▸ DIRECTIONS FOR THIS TASK
Print, exactly as they stand, the lines from the start of the listing to the line containing "return Vector((sd * b, s, z))", inclusive.
━━━━━━━━━━━━━━━━
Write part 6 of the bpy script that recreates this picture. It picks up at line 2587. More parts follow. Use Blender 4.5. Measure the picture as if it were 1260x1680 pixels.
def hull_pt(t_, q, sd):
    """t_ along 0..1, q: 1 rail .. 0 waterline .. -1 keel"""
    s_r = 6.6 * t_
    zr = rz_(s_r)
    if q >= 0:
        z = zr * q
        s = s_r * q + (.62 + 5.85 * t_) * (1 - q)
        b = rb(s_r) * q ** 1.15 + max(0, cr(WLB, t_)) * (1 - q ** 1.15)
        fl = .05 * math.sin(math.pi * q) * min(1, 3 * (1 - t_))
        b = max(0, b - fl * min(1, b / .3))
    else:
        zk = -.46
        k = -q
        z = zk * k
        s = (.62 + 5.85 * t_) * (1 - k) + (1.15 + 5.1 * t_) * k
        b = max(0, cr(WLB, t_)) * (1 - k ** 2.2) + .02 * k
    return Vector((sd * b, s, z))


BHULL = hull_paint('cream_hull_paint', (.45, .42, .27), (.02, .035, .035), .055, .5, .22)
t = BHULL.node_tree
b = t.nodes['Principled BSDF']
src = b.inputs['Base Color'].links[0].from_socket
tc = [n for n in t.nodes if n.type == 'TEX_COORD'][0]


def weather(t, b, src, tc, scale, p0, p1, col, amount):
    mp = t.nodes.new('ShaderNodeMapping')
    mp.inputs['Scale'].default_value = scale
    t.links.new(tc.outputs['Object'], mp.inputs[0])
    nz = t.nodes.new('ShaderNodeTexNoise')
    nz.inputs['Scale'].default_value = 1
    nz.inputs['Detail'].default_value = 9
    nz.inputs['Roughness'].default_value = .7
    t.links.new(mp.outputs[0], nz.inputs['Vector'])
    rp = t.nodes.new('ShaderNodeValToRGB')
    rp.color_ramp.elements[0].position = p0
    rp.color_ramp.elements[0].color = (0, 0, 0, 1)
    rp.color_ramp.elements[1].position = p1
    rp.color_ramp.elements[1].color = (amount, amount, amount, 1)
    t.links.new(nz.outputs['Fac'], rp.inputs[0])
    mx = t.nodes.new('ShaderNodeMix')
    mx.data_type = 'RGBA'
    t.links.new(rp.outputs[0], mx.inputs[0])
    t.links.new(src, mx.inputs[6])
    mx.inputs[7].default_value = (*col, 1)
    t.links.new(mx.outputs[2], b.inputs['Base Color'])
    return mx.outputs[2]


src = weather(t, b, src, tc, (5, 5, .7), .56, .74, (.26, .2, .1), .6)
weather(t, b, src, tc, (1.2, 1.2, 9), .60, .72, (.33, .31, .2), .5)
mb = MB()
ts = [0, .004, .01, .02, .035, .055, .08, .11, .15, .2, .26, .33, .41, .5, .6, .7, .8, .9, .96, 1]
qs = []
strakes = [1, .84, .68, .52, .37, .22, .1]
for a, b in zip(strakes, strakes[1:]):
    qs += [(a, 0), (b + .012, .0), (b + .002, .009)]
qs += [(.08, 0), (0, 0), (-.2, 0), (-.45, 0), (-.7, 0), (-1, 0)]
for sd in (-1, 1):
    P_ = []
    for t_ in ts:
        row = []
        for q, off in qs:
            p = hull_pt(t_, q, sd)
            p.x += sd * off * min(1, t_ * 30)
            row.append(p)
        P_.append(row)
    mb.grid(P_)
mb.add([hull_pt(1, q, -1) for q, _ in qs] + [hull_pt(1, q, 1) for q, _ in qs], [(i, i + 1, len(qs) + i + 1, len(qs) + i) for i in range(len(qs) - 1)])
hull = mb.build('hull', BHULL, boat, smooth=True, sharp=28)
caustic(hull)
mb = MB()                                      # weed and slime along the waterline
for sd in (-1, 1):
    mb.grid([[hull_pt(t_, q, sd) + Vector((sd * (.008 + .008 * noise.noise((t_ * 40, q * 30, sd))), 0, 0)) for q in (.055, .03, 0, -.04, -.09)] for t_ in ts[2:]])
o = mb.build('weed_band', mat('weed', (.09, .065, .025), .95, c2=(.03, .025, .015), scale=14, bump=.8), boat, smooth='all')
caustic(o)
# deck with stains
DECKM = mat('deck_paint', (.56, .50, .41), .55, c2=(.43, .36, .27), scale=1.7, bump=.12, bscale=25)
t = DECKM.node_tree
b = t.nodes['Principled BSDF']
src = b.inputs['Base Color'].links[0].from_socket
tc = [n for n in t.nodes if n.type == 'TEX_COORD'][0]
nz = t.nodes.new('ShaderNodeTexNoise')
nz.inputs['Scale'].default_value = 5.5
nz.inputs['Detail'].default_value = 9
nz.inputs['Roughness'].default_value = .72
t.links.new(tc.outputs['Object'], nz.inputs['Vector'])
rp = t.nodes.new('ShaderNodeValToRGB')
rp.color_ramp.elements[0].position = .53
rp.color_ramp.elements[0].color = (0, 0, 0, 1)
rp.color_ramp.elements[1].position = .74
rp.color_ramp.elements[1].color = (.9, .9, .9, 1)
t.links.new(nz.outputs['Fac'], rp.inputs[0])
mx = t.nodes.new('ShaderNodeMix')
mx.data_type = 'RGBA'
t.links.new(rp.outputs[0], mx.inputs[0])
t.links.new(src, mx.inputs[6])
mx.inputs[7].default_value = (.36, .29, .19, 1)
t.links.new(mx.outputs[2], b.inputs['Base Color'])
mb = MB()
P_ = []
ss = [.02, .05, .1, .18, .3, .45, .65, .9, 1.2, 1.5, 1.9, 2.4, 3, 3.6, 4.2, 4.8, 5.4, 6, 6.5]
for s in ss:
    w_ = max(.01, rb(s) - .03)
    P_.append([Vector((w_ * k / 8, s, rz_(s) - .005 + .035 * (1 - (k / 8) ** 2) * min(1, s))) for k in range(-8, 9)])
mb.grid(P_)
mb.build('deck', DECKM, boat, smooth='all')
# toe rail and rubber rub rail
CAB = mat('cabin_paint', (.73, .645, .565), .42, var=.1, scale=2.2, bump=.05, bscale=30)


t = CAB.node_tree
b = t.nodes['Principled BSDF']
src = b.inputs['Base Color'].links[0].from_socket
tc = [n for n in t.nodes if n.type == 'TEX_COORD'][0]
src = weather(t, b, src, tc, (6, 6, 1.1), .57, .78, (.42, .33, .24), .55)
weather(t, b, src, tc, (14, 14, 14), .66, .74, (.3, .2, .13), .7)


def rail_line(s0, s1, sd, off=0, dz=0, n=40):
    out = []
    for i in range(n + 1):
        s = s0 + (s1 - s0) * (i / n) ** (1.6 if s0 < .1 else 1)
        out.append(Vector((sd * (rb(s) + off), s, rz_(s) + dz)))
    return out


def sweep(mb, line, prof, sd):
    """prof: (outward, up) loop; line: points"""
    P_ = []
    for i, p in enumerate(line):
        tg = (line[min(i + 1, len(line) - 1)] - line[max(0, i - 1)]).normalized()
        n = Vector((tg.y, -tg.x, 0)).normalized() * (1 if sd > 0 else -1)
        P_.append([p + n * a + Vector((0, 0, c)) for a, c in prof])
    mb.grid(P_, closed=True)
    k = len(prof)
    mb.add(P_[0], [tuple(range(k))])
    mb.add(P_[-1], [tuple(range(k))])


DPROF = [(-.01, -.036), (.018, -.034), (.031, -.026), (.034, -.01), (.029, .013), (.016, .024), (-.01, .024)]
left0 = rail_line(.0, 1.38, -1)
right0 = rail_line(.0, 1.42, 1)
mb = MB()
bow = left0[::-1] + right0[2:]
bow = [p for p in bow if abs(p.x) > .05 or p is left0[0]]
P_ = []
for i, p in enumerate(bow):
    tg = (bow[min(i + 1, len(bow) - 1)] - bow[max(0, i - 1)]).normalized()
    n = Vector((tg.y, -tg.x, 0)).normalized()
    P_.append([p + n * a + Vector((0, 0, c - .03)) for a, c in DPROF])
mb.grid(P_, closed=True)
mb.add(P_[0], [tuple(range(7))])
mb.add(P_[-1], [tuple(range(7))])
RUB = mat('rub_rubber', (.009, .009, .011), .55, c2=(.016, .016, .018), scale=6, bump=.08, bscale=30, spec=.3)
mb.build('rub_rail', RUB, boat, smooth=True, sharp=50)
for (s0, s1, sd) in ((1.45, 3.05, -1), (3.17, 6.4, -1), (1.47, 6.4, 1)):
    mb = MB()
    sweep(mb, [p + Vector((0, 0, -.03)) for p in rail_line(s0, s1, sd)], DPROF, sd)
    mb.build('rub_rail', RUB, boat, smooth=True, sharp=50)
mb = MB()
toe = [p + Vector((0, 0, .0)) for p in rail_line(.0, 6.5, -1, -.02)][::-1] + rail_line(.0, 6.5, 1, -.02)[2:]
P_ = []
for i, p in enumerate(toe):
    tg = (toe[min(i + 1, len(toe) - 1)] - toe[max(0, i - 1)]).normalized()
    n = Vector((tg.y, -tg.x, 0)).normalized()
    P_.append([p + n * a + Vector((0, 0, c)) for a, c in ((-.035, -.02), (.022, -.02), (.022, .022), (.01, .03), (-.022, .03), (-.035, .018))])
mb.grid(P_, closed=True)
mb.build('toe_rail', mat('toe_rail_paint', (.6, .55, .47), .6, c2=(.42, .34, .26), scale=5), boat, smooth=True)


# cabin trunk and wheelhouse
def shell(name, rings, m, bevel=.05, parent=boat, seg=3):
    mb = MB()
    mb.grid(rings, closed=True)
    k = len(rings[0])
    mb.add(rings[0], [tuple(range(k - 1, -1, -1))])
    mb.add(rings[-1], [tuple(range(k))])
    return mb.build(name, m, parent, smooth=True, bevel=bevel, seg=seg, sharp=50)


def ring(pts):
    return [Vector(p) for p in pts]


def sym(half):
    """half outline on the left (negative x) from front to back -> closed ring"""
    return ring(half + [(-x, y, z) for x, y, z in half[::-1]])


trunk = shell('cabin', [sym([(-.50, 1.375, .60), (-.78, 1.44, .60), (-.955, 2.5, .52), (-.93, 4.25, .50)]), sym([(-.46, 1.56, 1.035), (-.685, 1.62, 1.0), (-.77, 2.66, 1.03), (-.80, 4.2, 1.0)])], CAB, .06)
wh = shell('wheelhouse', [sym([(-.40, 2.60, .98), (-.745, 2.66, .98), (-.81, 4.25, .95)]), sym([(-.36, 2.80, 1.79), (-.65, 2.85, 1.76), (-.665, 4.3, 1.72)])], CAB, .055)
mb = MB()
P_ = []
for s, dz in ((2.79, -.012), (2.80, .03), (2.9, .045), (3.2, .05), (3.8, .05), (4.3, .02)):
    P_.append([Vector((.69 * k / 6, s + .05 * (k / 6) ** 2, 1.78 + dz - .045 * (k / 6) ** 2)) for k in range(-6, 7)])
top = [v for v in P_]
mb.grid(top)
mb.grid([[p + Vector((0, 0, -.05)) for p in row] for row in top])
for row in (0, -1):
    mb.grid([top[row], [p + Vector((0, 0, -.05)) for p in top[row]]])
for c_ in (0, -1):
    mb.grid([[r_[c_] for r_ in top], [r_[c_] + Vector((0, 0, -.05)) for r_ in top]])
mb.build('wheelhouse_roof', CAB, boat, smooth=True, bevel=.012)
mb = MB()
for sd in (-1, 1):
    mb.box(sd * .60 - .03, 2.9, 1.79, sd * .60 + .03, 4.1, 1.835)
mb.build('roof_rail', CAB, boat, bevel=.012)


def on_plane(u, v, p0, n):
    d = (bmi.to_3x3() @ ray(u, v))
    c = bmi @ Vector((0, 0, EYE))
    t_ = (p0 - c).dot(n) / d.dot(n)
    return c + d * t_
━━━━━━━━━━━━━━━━
▸ RESPONSE TO THIS TASK
Write part 6 of the bpy script that recreates this picture. It picks up at line 2587. More parts follow. Use Blender 4.5. Measure the picture as if it were 1260x1680 pixels.
def hull_pt(t_, q, sd):
    """t_ along 0..1, q: 1 rail .. 0 waterline .. -1 keel"""
    s_r = 6.6 * t_
    zr = rz_(s_r)
    if q >= 0:
        z = zr * q
        s = s_r * q + (.62 + 5.85 * t_) * (1 - q)
        b = rb(s_r) * q ** 1.15 + max(0, cr(WLB, t_)) * (1 - q ** 1.15)
        fl = .05 * math.sin(math.pi * q) * min(1, 3 * (1 - t_))
        b = max(0, b - fl * min(1, b / .3))
    else:
        zk = -.46
        k = -q
        z = zk * k
        s = (.62 + 5.85 * t_) * (1 - k) + (1.15 + 5.1 * t_) * k
        b = max(0, cr(WLB, t_)) * (1 - k ** 2.2) + .02 * k
    return Vector((sd * b, s, z))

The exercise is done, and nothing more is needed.